In the last ten years, child poverty in Detroit has risen 65 percent, according to a new study issued this week. The report, produced by Data Driven Detroit (D3) is entitled “State of the Detroit Child” and funded by the Skillman Foundation. A picture of unprecedented social devastation in the city of Detroit is revealed in the data.

The growth of poverty over the last decade has resulted in 57 percent of Detroit’s children living below the federally-mandated poverty line in 2011. The report presents figures for children of different age groups, showing that the youngest age group, 5 years and under, have the highest incidence of poverty at 62.7 percent.

Between 1999 and 2011, which was the scope of the report using data available from the US Census Bureau, median household income in Detroit fell by 36.8 percent when adjusted to 2011 dollars.

By dollar figures in 1999, the median household income was $39,855, falling to $25,193 in 2011. Considering that the US Department of Health and Human Services-established poverty guideline is $22,350 for an annual income for a four-person family, the levels of poverty in Detroit is nothing short of catastrophic.

The D3 report makes this point about the income levels inside the city of Detroit compared to the rest of the state of Michigan: “While the economic downturn was felt across the state, with large decreases in all areas, median household income in 2011 for the state was 1.8 times that of Detroit at $45,981 and the state’s median family income was 1.9 times higher at $56,068.”

Figures on the specific living circumstances of children are outlined in the “Demographic Overview” section of the study.
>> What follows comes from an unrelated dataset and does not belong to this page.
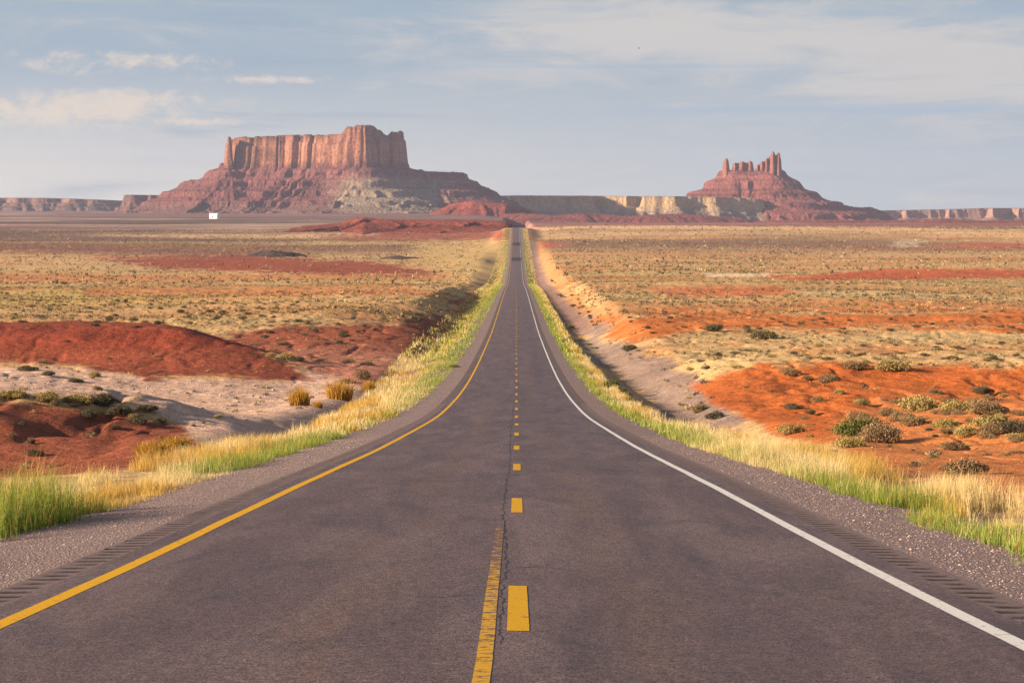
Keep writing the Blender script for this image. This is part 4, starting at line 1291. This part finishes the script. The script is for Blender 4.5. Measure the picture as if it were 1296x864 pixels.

Married-couple households with children under 18 have fallen by 16.28 percent from 2000 to 2010. This group represents only 28.9 percent of households with children. Single-female households with children are 59.3 percent of the total, representing a growth of 6.8 percent over the last decade.

The percentage of overall households with children in Detroit has fallen to 34.4 percent in 2010, a 17.2 percent decline since 2000. This figure is a reflection of the fall in Detroit’s birth rate (down 16 percent from 2006-2010) and the outflow of older children from the city. Combined factors have resulted in the neediest children in the city being from the youngest (under 5 years-old) age group.

The D3 report was funded “to provide baseline information for policy-makers, educators, child advocates, and community stakeholders to guide current benchmarking and future decision-making,” according to the Skillman Foundation. The result sheds a harsh light on the results of the decades-long deindustrialization of Detroit, whatever its intentions.

From the twenty-year period from 1990 to 2010, the birth rate in Detroit has fallen 54.5 percent. The report explains this was caused “at least in part, by Detroit’s population loss during the past 20 years. Additional factors contributing to the decrease have been the general aging of the population, accelerated by young families migrating out, and the downward trend in births to teenagers.” Again, a note is made comparing it to the stagnant population of Michigan and a general trend of “outmigration.”

Over the three years between 2008 and 2010, the percentage of births to unmarried women has remained constant at 79 percent. More than one in every three Detroit births (35 percent) are to mothers who did not graduate high school and 20 percent are to teen-age mothers.

In the face of such a stark increase of social need, the policies being carried out by federal, state and Detroit local governments have been exclusively focused on measures that exacerbate the crisis. The political establishment has implemented ever more drastic cuts in public programs, defunding needed services and making public assistance less available.

With median monthly rent increasing 13 percent from 1999 to 2011, 69.3 percent of renters in Detroit now live in unaffordable housing—defined as costing over 30 percent of household income. Nearly one quarter of Detroit households has no access to a vehicle.

The administration of Mayor Dave Bing, under the mantra of “there is no money,” has worked to destroy whatever is left of the public transportation system.